*Task prompt*
Extract all of the entries and set them down verbatim.

────────────────

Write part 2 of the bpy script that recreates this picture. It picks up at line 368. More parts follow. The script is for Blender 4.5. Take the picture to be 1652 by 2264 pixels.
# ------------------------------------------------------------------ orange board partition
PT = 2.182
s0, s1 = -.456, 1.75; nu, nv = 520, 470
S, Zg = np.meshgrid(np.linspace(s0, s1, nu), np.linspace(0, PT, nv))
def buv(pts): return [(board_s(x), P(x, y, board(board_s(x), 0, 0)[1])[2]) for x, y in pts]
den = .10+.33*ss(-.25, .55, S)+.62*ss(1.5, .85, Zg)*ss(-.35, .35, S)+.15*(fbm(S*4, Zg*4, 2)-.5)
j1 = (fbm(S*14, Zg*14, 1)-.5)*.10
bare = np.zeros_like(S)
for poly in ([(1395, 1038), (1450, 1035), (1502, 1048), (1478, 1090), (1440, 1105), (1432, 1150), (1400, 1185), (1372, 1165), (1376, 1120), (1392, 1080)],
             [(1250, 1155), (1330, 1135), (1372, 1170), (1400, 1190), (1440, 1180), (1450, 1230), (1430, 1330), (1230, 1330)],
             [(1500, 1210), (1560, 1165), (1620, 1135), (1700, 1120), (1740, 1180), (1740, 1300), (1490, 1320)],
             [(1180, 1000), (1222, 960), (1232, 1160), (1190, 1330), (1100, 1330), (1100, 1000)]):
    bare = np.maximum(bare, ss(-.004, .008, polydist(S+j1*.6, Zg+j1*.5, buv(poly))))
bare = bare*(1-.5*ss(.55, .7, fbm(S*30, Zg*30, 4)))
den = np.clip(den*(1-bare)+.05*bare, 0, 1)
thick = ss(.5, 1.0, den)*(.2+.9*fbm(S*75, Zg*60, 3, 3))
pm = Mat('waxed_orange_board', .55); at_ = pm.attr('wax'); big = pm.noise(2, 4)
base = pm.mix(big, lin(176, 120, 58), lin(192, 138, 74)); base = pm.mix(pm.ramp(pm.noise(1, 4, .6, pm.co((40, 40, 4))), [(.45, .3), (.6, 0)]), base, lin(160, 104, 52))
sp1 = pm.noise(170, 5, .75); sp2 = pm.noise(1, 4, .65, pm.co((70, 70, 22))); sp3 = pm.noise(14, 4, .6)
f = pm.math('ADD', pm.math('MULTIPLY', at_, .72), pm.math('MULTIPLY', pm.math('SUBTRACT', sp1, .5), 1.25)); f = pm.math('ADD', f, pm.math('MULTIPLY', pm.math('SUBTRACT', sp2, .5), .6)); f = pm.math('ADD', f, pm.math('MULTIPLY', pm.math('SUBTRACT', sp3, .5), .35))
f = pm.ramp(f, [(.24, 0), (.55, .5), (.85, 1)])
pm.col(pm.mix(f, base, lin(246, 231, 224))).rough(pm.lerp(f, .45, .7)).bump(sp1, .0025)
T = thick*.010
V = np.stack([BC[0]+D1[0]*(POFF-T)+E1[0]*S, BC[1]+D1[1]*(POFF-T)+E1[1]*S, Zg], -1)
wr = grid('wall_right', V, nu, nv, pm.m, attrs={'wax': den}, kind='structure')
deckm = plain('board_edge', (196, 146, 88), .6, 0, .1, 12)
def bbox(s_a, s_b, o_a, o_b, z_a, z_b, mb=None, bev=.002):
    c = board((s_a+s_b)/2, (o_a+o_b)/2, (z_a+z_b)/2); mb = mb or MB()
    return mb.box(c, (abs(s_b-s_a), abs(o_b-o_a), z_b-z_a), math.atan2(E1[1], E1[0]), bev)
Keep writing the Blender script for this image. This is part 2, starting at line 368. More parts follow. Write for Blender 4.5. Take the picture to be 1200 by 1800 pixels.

────────────────

*Expected output*
Write part 2 of the bpy script that recreates this picture. It picks up at line 368. More parts follow. The script is for Blender 4.5. Take the picture to be 1652 by 2264 pixels.
# ------------------------------------------------------------------ orange board partition
PT = 2.182
s0, s1 = -.456, 1.75; nu, nv = 520, 470
S, Zg = np.meshgrid(np.linspace(s0, s1, nu), np.linspace(0, PT, nv))
def buv(pts): return [(board_s(x), P(x, y, board(board_s(x), 0, 0)[1])[2]) for x, y in pts]
den = .10+.33*ss(-.25, .55, S)+.62*ss(1.5, .85, Zg)*ss(-.35, .35, S)+.15*(fbm(S*4, Zg*4, 2)-.5)
j1 = (fbm(S*14, Zg*14, 1)-.5)*.10
bare = np.zeros_like(S)
for poly in ([(1395, 1038), (1450, 1035), (1502, 1048), (1478, 1090), (1440, 1105), (1432, 1150), (1400, 1185), (1372, 1165), (1376, 1120), (1392, 1080)],
             [(1250, 1155), (1330, 1135), (1372, 1170), (1400, 1190), (1440, 1180), (1450, 1230), (1430, 1330), (1230, 1330)],
             [(1500, 1210), (1560, 1165), (1620, 1135), (1700, 1120), (1740, 1180), (1740, 1300), (1490, 1320)],
             [(1180, 1000), (1222, 960), (1232, 1160), (1190, 1330), (1100, 1330), (1100, 1000)]):
    bare = np.maximum(bare, ss(-.004, .008, polydist(S+j1*.6, Zg+j1*.5, buv(poly))))
bare = bare*(1-.5*ss(.55, .7, fbm(S*30, Zg*30, 4)))
den = np.clip(den*(1-bare)+.05*bare, 0, 1)
thick = ss(.5, 1.0, den)*(.2+.9*fbm(S*75, Zg*60, 3, 3))
pm = Mat('waxed_orange_board', .55); at_ = pm.attr('wax'); big = pm.noise(2, 4)
base = pm.mix(big, lin(176, 120, 58), lin(192, 138, 74)); base = pm.mix(pm.ramp(pm.noise(1, 4, .6, pm.co((40, 40, 4))), [(.45, .3), (.6, 0)]), base, lin(160, 104, 52))
sp1 = pm.noise(170, 5, .75); sp2 = pm.noise(1, 4, .65, pm.co((70, 70, 22))); sp3 = pm.noise(14, 4, .6)
f = pm.math('ADD', pm.math('MULTIPLY', at_, .72), pm.math('MULTIPLY', pm.math('SUBTRACT', sp1, .5), 1.25)); f = pm.math('ADD', f, pm.math('MULTIPLY', pm.math('SUBTRACT', sp2, .5), .6)); f = pm.math('ADD', f, pm.math('MULTIPLY', pm.math('SUBTRACT', sp3, .5), .35))
f = pm.ramp(f, [(.24, 0), (.55, .5), (.85, 1)])
pm.col(pm.mix(f, base, lin(246, 231, 224))).rough(pm.lerp(f, .45, .7)).bump(sp1, .0025)
T = thick*.010
V = np.stack([BC[0]+D1[0]*(POFF-T)+E1[0]*S, BC[1]+D1[1]*(POFF-T)+E1[1]*S, Zg], -1)
wr = grid('wall_right', V, nu, nv, pm.m, attrs={'wax': den}, kind='structure')
deckm = plain('board_edge', (196, 146, 88), .6, 0, .1, 12)
def bbox(s_a, s_b, o_a, o_b, z_a, z_b, mb=None, bev=.002):
    c = board((s_a+s_b)/2, (o_a+o_b)/2, (z_a+z_b)/2); mb = mb or MB()
    return mb.box(c, (abs(s_b-s_a), abs(o_b-o_a), z_b-z_a), math.atan2(E1[1], E1[0]), bev)
Keep writing the Blender script for this image. This is part 2, starting at line 368. More parts follow. Write for Blender 4.5. Take the picture to be 1200 by 1800 pixels.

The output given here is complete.